You can’t buy enough happy to make Christmas a good one. Really, you can’t. When I was younger, Mom took me to the beach and gave me some shovels and let me dig. Dig and dig and dig I did.

 

Me: If I kept digging down far enough, where will I end up?

Mom: Probably in China.

Me: *digs for a while* Am I at China yet?

Mom: I don’t think quite yet. The world’s pretty big, you know.

Me: Do I see a light down there? Is it China?

Mom: Honey, I think you’re seeing a reflection of the sun. But keep on digging. You might actually get there.

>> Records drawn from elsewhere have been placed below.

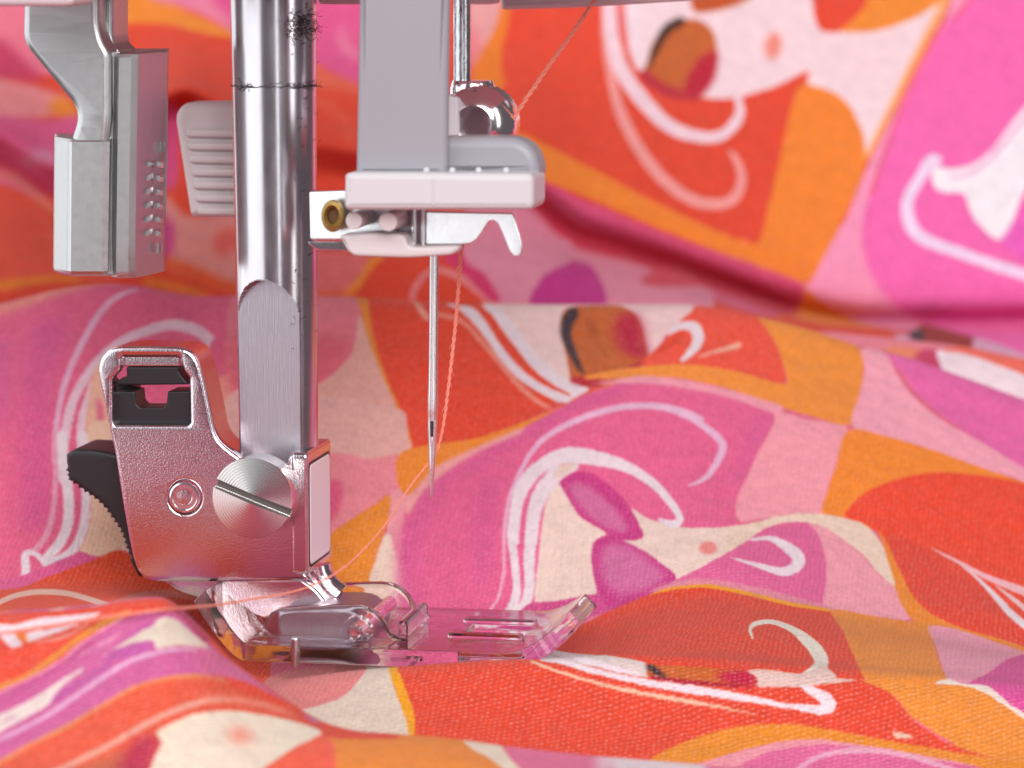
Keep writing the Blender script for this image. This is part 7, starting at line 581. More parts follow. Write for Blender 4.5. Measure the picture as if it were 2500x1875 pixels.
G EAA01E 0 1061,1650 1063,1658 1071,1658 1074,1650 1081,1469 1083,1455 1084,1445 1085,1437 1087,1429 1089,1420 1092,1412 1094,1404 1096,1398 1098,1391 1100,1383 1101,1376 1104,1363 1106,1347 1109,1333 1110,1322 1106,1319 1101,1321 1098,1328 1096,1338 1094,1349 1092,1360 1090,1369 1087,1379 1085,1389 1082,1399 1079,1408 1077,1418 1074,1428 1072,1438 1070,1446 1068,1457 1061,1634
G DC4C36 0 1074,1650 1095,1691 1126,1773 1159,1811 1182,1769 1194,1447 1196,1407 1193,1362 1185,1328 1170,1312 1148,1309 1126,1314 1110,1322 1103,1332 1102,1347 1102,1363 1101,1376 1100,1383 1098,1391 1096,1398 1094,1404 1092,1412 1089,1420 1087,1429 1085,1437 1083,1445 1079,1456 1073,1631"""
LAYERS = {'F':(0,1183),'G':(1182,2488),'H':(2487,2724),'K':(2723,4443)}  # the crimson stroke along layer K's fold valley is fold shade, painted in
ROWS = [0,296,592,888,1004,1103,1182,1280,1381,1469,1561,1673,1840,1930,2079,2249,2387,2487,2580,2661,2723,2818,2902,2995,3148,3235,3332,3502,3695,3850,4146,4442]
TW, TH_ = 2442, 4443
DENS = TW / 13.2
def cr_np(P, n):
    P = np.asarray(P, float); N = P.shape[0]
    E = np.concatenate([2 * P[:1] - P[1:2], P, 2 * P[-1:] - P[-2:-1]]); out = []
    T = (np.arange(n) / n).reshape((n,) + (1,) * (P.ndim - 1))
    for i in range(N - 1):
        a, b, c, d = E[i], E[i + 1], E[i + 2], E[i + 3]
        out.append(.5 * (2 * b + (c - a) * T + (2 * a - 5 * b + 4 * c - d) * T ** 2 + (3 * b - a - 3 * c + d) * T ** 3))
    out.append(P[-1:]); return np.concatenate(out)
net = []
for line in NET.strip().splitlines():
    y, zs = line.split(';'); zs = [float(q) for q in zs.split()]
    net.append([(float(y), z) for z in zs])
NETA = np.array(net)
NT, NX = 12, 5
DN = cr_np(cr_np(NETA, NT).transpose(1, 0, 2), NX).transpose(1, 0, 2)
XS = cr_np(np.linspace(-6.6, 6.6, NETA.shape[1])[:, None], NX)[:, 0]
# texture row of each row of vertices
dd = np.hypot(np.diff(DN[:, :, 0], axis=0), np.diff(DN[:, :, 1], axis=0)); cN = len(XS)
mm = dd[:, cN // 6:-(cN // 6)].mean(1); sg = mm.reshape(-1, NT).sum(1); mm = mm * np.repeat(np.minimum(sg, 1.6) / sg, NT)
TROW = np.concatenate([[0], np.cumsum(mm)]) * DENS

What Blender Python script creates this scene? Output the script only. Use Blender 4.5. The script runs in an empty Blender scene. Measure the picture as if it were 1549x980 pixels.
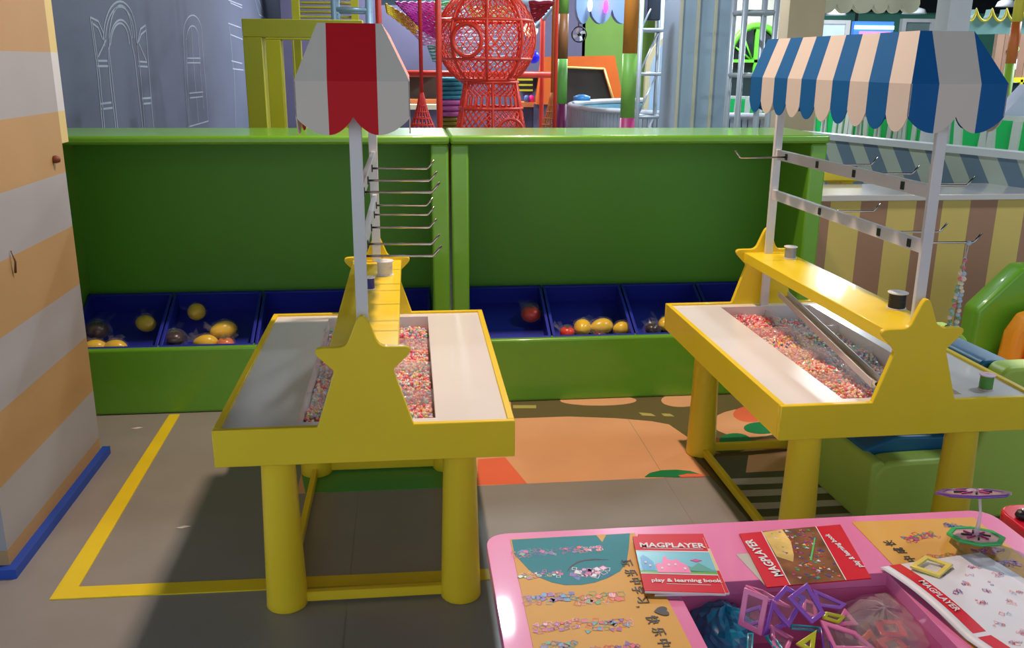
import bpy, bmesh, math, random
from math import sin, cos, pi, radians, sqrt, atan2
from mathutils import Vector, Matrix

random.seed(7)
SC = bpy.context.scene
COL = SC.collection

# ------------------------------------------------------------------ camera
F, TH, RO, CH, YAW = 1384.555, 0.278771, 0.007679, 1.4893, 0.115
cam_data = bpy.data.cameras.new('camera')
cam = bpy.data.objects.new('camera', cam_data)
COL.objects.link(cam)
cam_data.sensor_fit = 'HORIZONTAL'
cam_data.sensor_width = 36.0
cam_data.lens = 36.0 * F / 1549.0
cam_data.clip_end = 200
cam.location = (0, 0, CH)
cam.rotation_mode = 'XYZ'
cam.matrix_world = (Matrix.Translation((0, 0, CH)) @ Matrix.Rotation(-YAW, 4, 'Z') @
                    Matrix.Rotation(pi / 2 - TH, 4, 'X') @ Matrix.Rotation(RO, 4, 'Z'))
SC.camera = cam

# ------------------------------------------------------------------ world and light
SC.view_settings.view_transform = 'Standard'
SC.view_settings.look = 'None'
SC.view_settings.gamma = 1
SC.view_settings.use_curve_mapping = False
SC.view_settings.exposure = 0.32
w = bpy.data.worlds.new('hall_air')
SC.world = w
w.use_nodes = True
w.node_tree.nodes['Background'].inputs['Color'].default_value = (0.78, 0.90, 1.0, 1)
w.node_tree.nodes['Background'].inputs['Strength'].default_value = 0.88


def lamp(name, kind, loc, energy, color, size=0.1, rot=(0, 0, 0), **kw):
    d = bpy.data.lights.new(name, kind)
    d.energy = energy
    d.color = color
    if kind == 'AREA':
        d.shape = 'RECTANGLE'
        d.size = size
        d.size_y = kw.get('sy', size)
    else:
        d.shadow_soft_size = size
    if kind == 'SPOT':
        d.spot_size = kw.get('spot', 1.5)
        d.spot_blend = kw.get('blend', 0.5)
    o = bpy.data.objects.new(name, d)
    o.location = loc
    o.rotation_euler = rot
    COL.objects.link(o)
    return o


# the warm downlight between the two carts throws the hard shadows
lamp('warm_downlight', 'SPOT', (0.47, 3.35, 3.46), 300, (1.0, 0.72, 0.53), 0.05, (radians(-10), radians(8), 0), spot=2.2, blend=1.0)
# cool ceiling fittings further back in the hall, plus an added counter fill
lamp('hall_light_near', 'AREA', (1.86, 7.35, 3.4), 55, (0.84, 0.93, 1.0), 0.32, (0, 0, 0), sy=0.10)
lamp('hall_light_mid', 'AREA', (0.62, 5.8, 3.4), 40, (0.84, 0.93, 1.0), 0.10, (0, 0, 0), sy=0.3)
lamp('counter_fill', 'AREA', (3.7, 3.0, 3.4), 38, (0.85, 0.94, 1.0), 0.5, (0, 0, 0), sy=0.5)  # added fill that brightens the counter front and armchair, not a known fitting
lamp('hall_light_far', 'AREA', (6.6, 13.2, 3.4), 200, (0.85, 0.93, 1.0), 0.25, (0, 0, 0), sy=0.9)
lamp('hall_light_far_mid', 'AREA', (3.6, 11.4, 3.4), 160, (0.85, 0.93, 1.0), 0.5, (0, 0, 0), sy=0.8)
lamp('hall_light_left', 'AREA', (0.3, 11.9, 3.4), 190, (0.85, 0.93, 1.0), 0.4, (0, 0, 0), sy=2.0)
lamp('hall_light_side', 'AREA', (6.8, 7.6, 3.4), 180, (0.85, 0.93, 1.0), 0.8, (0, 0, 0), sy=0.8)


# ------------------------------------------------------------------ picture measurements -> world points
def ray(u, v):
    a, b = u - 774.5, v - 490
    px = cos(RO) * a + sin(RO) * b
    py = -sin(RO) * a + cos(RO) * b
    x, up = px / F, -py / F
    r = Vector((x, cos(TH) + up * sin(TH), -sin(TH) + up * cos(TH)))
    return Matrix.Rotation(-YAW, 3, 'Z') @ r


def oz(u, v, z):
    r = ray(u, v)
    return Vector((0, 0, CH)) + r * ((z - CH) / r.z)


def oy(u, v, y):
    r = ray(u, v)
    return Vector((0, 0, CH)) + r * (y / r.y)


def ox(u, v, x):
    r = ray(u, v)
    return Vector((0, 0, CH)) + r * (x / r.x)


# ------------------------------------------------------------------ materials
MATS = {}


def lin(c):
    return tuple(x / 12.92 if x <= 0.04045 else ((x + 0.055) / 1.055) ** 2.4 for x in c)


def mat(name, rgb, rough=0.5, metal=0.0, emit=0.0, alpha=1.0, trans=0.0, var=0.06, bump=0.0, scale=30, coat=0.0, spec=0.5):
    """rgb is 0-255 sRGB"""
    if name in MATS:
        return MATS[name]
    m = bpy.data.materials.new(name)
    m.use_nodes = True
    nt = m.node_tree
    b = nt.nodes['Principled BSDF']
    c = lin(tuple(v / 255 for v in rgb))
    b.inputs['Roughness'].default_value = rough
    b.inputs['Metallic'].default_value = metal
    b.inputs['Specular IOR Level'].default_value = spec
    b.inputs['Coat Weight'].default_value = coat
    b.inputs['Coat Roughness'].default_value = 0.05
    tc = nt.nodes.new('ShaderNodeTexCoord')
    nz = nt.nodes.new('ShaderNodeTexNoise')
    nz.inputs['Scale'].default_value = scale * 0.12
    nz.inputs['Detail'].default_value = 4
    nt.links.new(tc.outputs['Object'], nz.inputs['Vector'])
    cr = nt.nodes.new('ShaderNodeMapRange')
    cr.inputs['From Min'].default_value = 0.3
    cr.inputs['From Max'].default_value = 0.7
    cr.inputs['To Min'].default_value = 1 - var
    cr.inputs['To Max'].default_value = 1 + var
    nt.links.new(nz.outputs['Fac'], cr.inputs['Value'])
    mx = nt.nodes.new('ShaderNodeVectorMath')
    mx.operation = 'SCALE'
    mx.inputs[0].default_value = c
    nt.links.new(cr.outputs['Result'], mx.inputs['Scale'])
    nt.links.new(mx.outputs['Vector'], b.inputs['Base Color'])
    if emit:
        b.inputs['Emission Color'].default_value = (*c, 1)
        b.inputs['Emission Strength'].default_value = emit
    if alpha < 1:
        b.inputs['Alpha'].default_value = alpha
    if trans:
        b.inputs['Transmission Weight'].default_value = trans
    if bump:
        n2 = nt.nodes.new('ShaderNodeTexNoise')
        n2.inputs['Scale'].default_value = scale
        n2.inputs['Detail'].default_value = 5
        nt.links.new(tc.outputs['Object'], n2.inputs['Vector'])
        bp = nt.nodes.new('ShaderNodeBump')
        bp.inputs['Strength'].default_value = bump
        bp.inputs['Distance'].default_value = 0.01
        nt.links.new(n2.outputs['Fac'], bp.inputs['Height'])
        nt.links.new(bp.outputs['Normal'], b.inputs['Normal'])
    MATS[name] = m
    return m


YEL = mat('yellow_lacquer', (236, 206, 44), 0.32, spec=0.3, coat=0.2, var=0.03)
WHT = mat('white_laminate', (228, 227, 230), 0.24, coat=0.3, var=0.02)
POST = mat('white_paint', (214, 214, 216), 0.45, var=0.03)
RED = mat('red_panel', (200, 22, 34), 0.6, spec=0.25, var=0.03)
BLU = mat('blue_panel', (0, 92, 158), 0.6, spec=0.25, var=0.03)
CRM = mat('cream_panel', (214, 205, 196), 0.6, spec=0.25, var=0.03)
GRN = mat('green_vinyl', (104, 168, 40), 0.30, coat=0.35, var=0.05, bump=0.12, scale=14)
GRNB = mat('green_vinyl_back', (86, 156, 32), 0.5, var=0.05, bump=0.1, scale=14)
TRAY = mat('blue_plastic', (32, 44, 160), 0.42, var=0.05)
CHROME = mat('chrome', (205, 200, 195), 0.22, metal=1.0, var=0.02)
STEEL = mat('aluminium', (196, 204, 214), 0.4, metal=0.3, var=0.05)
BLACK = mat('black_plastic', (24, 24, 28), 0.4)
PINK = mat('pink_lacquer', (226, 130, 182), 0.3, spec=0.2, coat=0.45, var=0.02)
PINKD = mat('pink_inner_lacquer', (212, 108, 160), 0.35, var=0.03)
GLASS = mat('clear_acrylic', (235, 240, 245), 0.06, alpha=0.22, var=0.0)
FILM = mat('clear_film', (240, 240, 245), 0.12, alpha=0.05, var=0.0, coat=0.3)


# ------------------------------------------------------------------ mesh building
class MB:
    def __init__(s):
        s.v = []; s.f = []; s.m = []; s.sm = []

    def add(s, vs, fs, mi=0, smooth=False):
        o = len(s.v)
        s.v += [tuple(v) for v in vs]
        for f in fs:
            s.f.append([o + i for i in f]); s.m.append(mi); s.sm.append(smooth)
        return s

    def box(s, a, b, mi=0):
        x0, y0, z0 = a; x1, y1, z1 = b
        x0, x1 = min(x0, x1), max(x0, x1); y0, y1 = min(y0, y1), max(y0, y1); z0, z1 = min(z0, z1), max(z0, z1)
        vs = [(x0, y0, z0), (x1, y0, z0), (x1, y1, z0), (x0, y1, z0), (x0, y0, z1), (x1, y0, z1), (x1, y1, z1), (x0, y1, z1)]
        return s.add(vs, [(0, 3, 2, 1), (4, 5, 6, 7), (0, 1, 5, 4), (1, 2, 6, 5), (2, 3, 7, 6), (3, 0, 4, 7)], mi)

    def slab(s, poly, off, mi=0, smooth=False):
        """flat 3-D polygon thickened by the vector off"""
        off = Vector(off); P = [Vector(p) for p in poly]; n = len(P)
        nrm = Vector((0, 0, 0))
        for i in range(n):
            a, b = P[i], P[(i + 1) % n]
            nrm += a.cross(b)
        if nrm.dot(off) > 0:
            P = P[::-1]
        vs = P + [p + off for p in P]
        fs = [tuple(range(n)), tuple(range(2 * n - 1, n - 1, -1))]
        o = len(s.v)
        s.add(vs, fs, mi, False)
        for i in range(n):
            j = (i + 1) % n
            s.f.append([o + i, o + n + i, o + n + j, o + j]); s.m.append(mi); s.sm.append(smooth)
        return s

    def tube(s, pts, r, seg=8, mi=0, closed=False, caps=True, smooth=True):
        P = [Vector(p) for p in pts]; n = len(P)
        R = r if isinstance(r, (list, tuple)) else [r] * n
        o = len(s.v)
        up = None
        rings = []
        for i in range(n):
            if closed:
                t = P[(i + 1) % n] - P[i - 1]
            else:
                t = P[min(i + 1, n - 1)] - P[max(i - 1, 0)]
            if t.length < 1e-9:
                t = Vector((0, 0, 1))
            t.normalize()
            if up is None:
                up = Vector((0, 0, 1)) if abs(t.z) < 0.9 else Vector((1, 0, 0))
            a = (up - t * up.dot(t))
            if a.length < 1e-6:
                a = t.orthogonal()
            a.normalize(); up = a
            b = t.cross(a)
            rings.append([P[i] + (a * cos(2 * pi * k / seg) + b * sin(2 * pi * k / seg)) * R[i] for k in range(seg)])
        vs = [p for rg in rings for p in rg]
        fs = []
        m = n if closed else n - 1
        for i in range(m):
            j = (i + 1) % n
            for k in range(seg):
                l = (k + 1) % seg
                fs.append((i * seg + k, i * seg + l, j * seg + l, j * seg + k))
        s.add(vs, fs, mi, smooth)
        if caps and not closed:
            s.f.append([o + k for k in range(seg)][::-1]); s.m.append(mi); s.sm.append(False)
            s.f.append([o + (n - 1) * seg + k for k in range(seg)]); s.m.append(mi); s.sm.append(False)
        return s

    def lathe(s, prof, seg=24, c=(0, 0, 0), mi=0, smooth=True, axis='z', sx=1, sy=1):
        o = len(s.v); vs = []
        for (r, z) in prof:
            for k in range(seg):
                a = 2 * pi * k / seg
                x, y = r * cos(a) * sx, r * sin(a) * sy
                if axis == 'z': p = (c[0] + x, c[1] + y, c[2] + z)
                elif axis == 'y': p = (c[0] + x, c[1] - z, c[2] + y)
                else: p = (c[0] + z, c[1] + x, c[2] + y)
                vs.append(p)
        fs = []
        for i in range(len(prof) - 1):
            for k in range(seg):
                l = (k + 1) % seg
                fs.append((i * seg + k, i * seg + l, (i + 1) * seg + l, (i + 1) * seg + k))
        s.add(vs, fs, mi, smooth)
        if prof[0][0] > 1e-6:
            s.f.append([o + k for k in range(seg)][::-1]); s.m.append(mi); s.sm.append(False)
        if prof[-1][0] > 1e-6:
            s.f.append([o + (len(prof) - 1) * seg + k for k in range(seg)]); s.m.append(mi); s.sm.append(False)
        return s

    def strip(s, pts, wid, off, mi=0, normal=(0, 0, 1), closed=False):
        """flat painted band of width wid along pts lying in the plane with this normal"""
        N = Vector(normal).normalized(); P = [Vector(p) for p in pts]; n = len(P)
        L = []; Rr = []
        for i in range(n):
            if closed: t = P[(i + 1) % n] - P[i - 1]
            else: t = P[min(i + 1, n - 1)] - P[max(i - 1, 0)]
            t.normalize(); q = N.cross(t) * (wid / 2)
            L.append(P[i] + q + N * off); Rr.append(P[i] - q + N * off)
        vs = L + Rr
        fs = []
        for i in range(n if closed else n - 1):
            j = (i + 1) % n
            fs.append((i, n + i, n + j, j))
        return s.add(vs, fs, mi)

    def build(s, name, mats, parent=None, bevel=0.0, seg=2, angle=0.6):
        me = bpy.data.meshes.new(name)
        me.from_pydata(s.v, [], s.f)
        if not isinstance(mats, (list, tuple)):
            mats = [mats]
        for m in mats:
            me.materials.append(m)
        me.polygons.foreach_set('material_index', s.m)
        me.polygons.foreach_set('use_smooth', s.sm)
        me.update()
        o = bpy.data.objects.new(name, me)
        COL.objects.link(o)
        if parent is not None:
            o.parent = parent
        if bevel:
            b = o.modifiers.new('bevel', 'BEVEL')
            b.width = bevel; b.segments = seg; b.limit_method = 'ANGLE'; b.angle_limit = angle
            b.harden_normals = False
            for p in me.polygons:
                p.use_smooth = True
            try:
                me.set_sharp_from_angle(angle=radians(50))
            except Exception:
                pass
        return o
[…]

Me: Okay. *amuses myself with digging for hours*

 

You can imagine how the rest of that went. Needless to say, I never did find China, but I learned an important lesson.

 

You can attempt to dig through an impossible situation, or you can find the existing way. If I really wanted to go to China, I should have taken a plane, not a shovel.

 

Now here is the hopefully-sane translation of my wacky little story.

 

Every Christmas, most of us dig around looking for happiness, myself included. If we just go to enough parties…just get enough presents…just spend enough time with others…just make enough yummy foods…just do this or that…THEN and ONLY THEN will we be actually, truly happy. The sad thing is, that year after year of doing this, and becoming discontent, we still tell ourselves that it’ll make us happy.

 

And so the cycle repeats. And we become insatiable. But this shouldn’t be so.

 

We say Christmas is a time for happiness, and we are absolutely right. We can be happy, just like we can go to China. But we get there a different way, instead.

 

If we want happiness, we have to accept the real meaning of Christmas. Why do we even celebrate it in the first place?

 

We celebrate Christmas because of the birth of the Messiah. Jesus. But not simply the fact that he was born, but because of what that signified. It signified that 1) the GOD of all things EVER came to us in human form because He LOVES us, 2) we are not forgotten and forsaken even though deep down, we do the wrong things CONSTANTLY, and 3) the satisfaction and happiness we all search for has been FULFILLED. He came to give us a new nature, to put off our sin and make us bright and shiny.

 

What do we all yearn for? Meaning in life. Happiness. Contentment. Or society has contradicted this by giving everyone a big case of Holiday Discontentment. However, we do not have to keep it this way.

 

By looking at the birth of Jesus for what it truly is, and not just something to put on the mantle, we can find that satisfaction. By accepting His amazing love and sacrifice for us, in that will we find happiness. If you want to read more about this (and why I refer to this lasting happiness as ‘joy’) then check out this post.

 

By seeing the significance of who Jesus is – God in flesh, who dwelt among us – we can really and truly be happy.

 

And now, a passage to close with.

 

Philippians 2:5-10

“Have this mind among yourselves, which is yours in Christ Jesus, who, though he was in the form of God, did not count equality with God a thing to be grasped, but emptied himself, by taking the form of a servant, being born in the likeness of men. And being found in human form, he humbled himself by becoming obedient to the point of death, even death on a cross. Therefore God has highly exalted him and bestowed on him the name that is above every name, so that at the name of Jesus every knee should bow, in heaven and on earth and under the earth, and every tongue confess that Jesus Christ is Lord, to the glory of God the Father.”

 

Have a wonderful day, friends. Merry Christmas once again.